20.000 Mijlen onder Zee.
Met haar tocht om de wereld van Nieuwediep naar Soerabaja heeft de K XIII de langste nietbegeleide onderzeesche reis volbracht, die tot dusver gemaakt is. Meer dan 20.000 zeemijlen werden afgelegd. Na den eersten tocht door de lucht naar Indië behaalden Nederlanders aldus een nieuwe zegepraal, waarmede de gezagvoerder, de Lt. t.Z. 1e kl. C.G.K. van der Kun en de overige officieren en manschappen geluk mogen worden gewenscht. En niet minder de leider der wetenschappelijke onderzoekingen, een der voornaamste doeleinden van de reis, Dr. ir. Vening Meinesz, de uitvinder der bij deze gelegenheid toegepaste methode om uit zwaartekrachtproeven onder zee gevolgtrekkingen betreffende de aardkorst af te leiden en gegevens te verkrijgen aangaande den ellipsvorm van den evenaar.

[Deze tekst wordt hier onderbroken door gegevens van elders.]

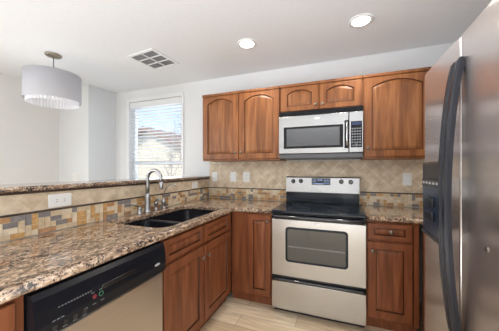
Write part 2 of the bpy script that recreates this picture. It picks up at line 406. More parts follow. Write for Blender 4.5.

De K XIII meet onder water 820 tons; de bemanning bestond uit 4 officieren en 27 onderofficieren en manschappen. Zij vertrok op 27 Mei 1926 en was 196 dagen onderweg. Het grootste deel van dien tijd moesten deze mannen leven in een kleine, dikwijls zeer benauwde ruimte, beweging en verkeer missen. Hun volharding en goed humeur niet minder dan hun gezondheid werden op harde proef gesteld, maar zij hebben getoond, dat de Nederlandsche zeevaarder nog over den ouden durf en het traditioneele uithoudingsvermogen beschikt.
Voor wetenschap en verkeer was deze tocht van groote beteekenis. De K XIII was de eerste vreemde duikboot, die met eigen kracht het Panamakanaal doorvoer. Het langste deel van den tocht over zee was dat van Honoloeloe naar Guam (Marianen): 3330 zeemijlen. In de havenplaatsen, die men aandeed, toonden overheden en particulieren de levendigste belangstelling voor de verrichtingen van het scheepje. Te San Francisco, waar de bemanning met een artikel der New-York Times werd begroet, moest Dr. ir. Vening Meinesz op uitnoodiging van de Universiteit van Californië een lezing over zijn waarnemingen houden voor een groot aantal hoogleeraren en te Soerabaja moet hem een geestdriftige ontvangst ten deel zijn gevallen.
Nederland mag zich gelukkig prijzen dat het nog altijd zulke zeevaarders heeft.
Met een kern van zulke mannen kan het Vaderland niet ten onder gaan.